[BEGIN]

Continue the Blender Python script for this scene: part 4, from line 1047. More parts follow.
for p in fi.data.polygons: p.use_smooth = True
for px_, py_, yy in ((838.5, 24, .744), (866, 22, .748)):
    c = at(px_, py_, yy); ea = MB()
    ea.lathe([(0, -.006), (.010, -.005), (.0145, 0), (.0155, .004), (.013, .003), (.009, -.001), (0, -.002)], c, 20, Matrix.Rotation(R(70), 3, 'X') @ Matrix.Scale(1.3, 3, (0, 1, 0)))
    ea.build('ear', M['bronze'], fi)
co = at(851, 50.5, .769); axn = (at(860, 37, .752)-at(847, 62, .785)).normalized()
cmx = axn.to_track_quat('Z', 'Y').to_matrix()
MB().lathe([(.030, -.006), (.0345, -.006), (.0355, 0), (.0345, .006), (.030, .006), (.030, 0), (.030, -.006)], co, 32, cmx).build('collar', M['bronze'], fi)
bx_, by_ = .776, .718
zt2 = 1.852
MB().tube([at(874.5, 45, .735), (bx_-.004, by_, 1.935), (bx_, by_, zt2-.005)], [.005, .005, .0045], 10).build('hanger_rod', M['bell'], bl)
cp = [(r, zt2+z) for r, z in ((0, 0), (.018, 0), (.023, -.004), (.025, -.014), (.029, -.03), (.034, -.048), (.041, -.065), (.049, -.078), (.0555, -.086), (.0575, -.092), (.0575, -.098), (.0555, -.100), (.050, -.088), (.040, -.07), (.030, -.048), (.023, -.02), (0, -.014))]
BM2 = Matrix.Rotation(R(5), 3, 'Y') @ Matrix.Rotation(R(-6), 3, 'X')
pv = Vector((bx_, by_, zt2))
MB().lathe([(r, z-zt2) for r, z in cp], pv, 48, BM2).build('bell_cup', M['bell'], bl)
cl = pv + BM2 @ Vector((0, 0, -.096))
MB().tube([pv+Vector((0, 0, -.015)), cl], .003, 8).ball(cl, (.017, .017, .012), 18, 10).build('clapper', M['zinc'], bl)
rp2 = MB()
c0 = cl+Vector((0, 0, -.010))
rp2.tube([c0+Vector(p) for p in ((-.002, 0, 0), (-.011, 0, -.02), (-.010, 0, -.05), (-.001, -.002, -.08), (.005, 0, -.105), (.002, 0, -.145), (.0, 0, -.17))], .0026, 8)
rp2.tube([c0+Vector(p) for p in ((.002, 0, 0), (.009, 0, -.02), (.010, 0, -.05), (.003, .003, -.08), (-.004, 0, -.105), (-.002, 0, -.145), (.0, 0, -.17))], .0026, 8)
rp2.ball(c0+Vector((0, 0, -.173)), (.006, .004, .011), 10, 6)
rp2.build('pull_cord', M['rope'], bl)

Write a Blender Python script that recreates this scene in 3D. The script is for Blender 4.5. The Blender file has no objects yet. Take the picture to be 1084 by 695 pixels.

[END]

TASK BRIEF => Repeat the listing in full, keeping every line exactly as it is.

RESULT FOR THIS EXERCISE =>
Continue the Blender Python script for this scene: part 4, from line 1047. More parts follow.
for p in fi.data.polygons: p.use_smooth = True
for px_, py_, yy in ((838.5, 24, .744), (866, 22, .748)):
    c = at(px_, py_, yy); ea = MB()
    ea.lathe([(0, -.006), (.010, -.005), (.0145, 0), (.0155, .004), (.013, .003), (.009, -.001), (0, -.002)], c, 20, Matrix.Rotation(R(70), 3, 'X') @ Matrix.Scale(1.3, 3, (0, 1, 0)))
    ea.build('ear', M['bronze'], fi)
co = at(851, 50.5, .769); axn = (at(860, 37, .752)-at(847, 62, .785)).normalized()
cmx = axn.to_track_quat('Z', 'Y').to_matrix()
MB().lathe([(.030, -.006), (.0345, -.006), (.0355, 0), (.0345, .006), (.030, .006), (.030, 0), (.030, -.006)], co, 32, cmx).build('collar', M['bronze'], fi)
bx_, by_ = .776, .718
zt2 = 1.852
MB().tube([at(874.5, 45, .735), (bx_-.004, by_, 1.935), (bx_, by_, zt2-.005)], [.005, .005, .0045], 10).build('hanger_rod', M['bell'], bl)
cp = [(r, zt2+z) for r, z in ((0, 0), (.018, 0), (.023, -.004), (.025, -.014), (.029, -.03), (.034, -.048), (.041, -.065), (.049, -.078), (.0555, -.086), (.0575, -.092), (.0575, -.098), (.0555, -.100), (.050, -.088), (.040, -.07), (.030, -.048), (.023, -.02), (0, -.014))]
BM2 = Matrix.Rotation(R(5), 3, 'Y') @ Matrix.Rotation(R(-6), 3, 'X')
pv = Vector((bx_, by_, zt2))
MB().lathe([(r, z-zt2) for r, z in cp], pv, 48, BM2).build('bell_cup', M['bell'], bl)
cl = pv + BM2 @ Vector((0, 0, -.096))
MB().tube([pv+Vector((0, 0, -.015)), cl], .003, 8).ball(cl, (.017, .017, .012), 18, 10).build('clapper', M['zinc'], bl)
rp2 = MB()
c0 = cl+Vector((0, 0, -.010))
rp2.tube([c0+Vector(p) for p in ((-.002, 0, 0), (-.011, 0, -.02), (-.010, 0, -.05), (-.001, -.002, -.08), (.005, 0, -.105), (.002, 0, -.145), (.0, 0, -.17))], .0026, 8)
rp2.tube([c0+Vector(p) for p in ((.002, 0, 0), (.009, 0, -.02), (.010, 0, -.05), (.003, .003, -.08), (-.004, 0, -.105), (-.002, 0, -.145), (.0, 0, -.17))], .0026, 8)
rp2.ball(c0+Vector((0, 0, -.173)), (.006, .004, .011), 10, 6)
rp2.build('pull_cord', M['rope'], bl)

Write a Blender Python script that recreates this scene in 3D. The script is for Blender 4.5. The Blender file has no objects yet. Take the picture to be 1084 by 695 pixels.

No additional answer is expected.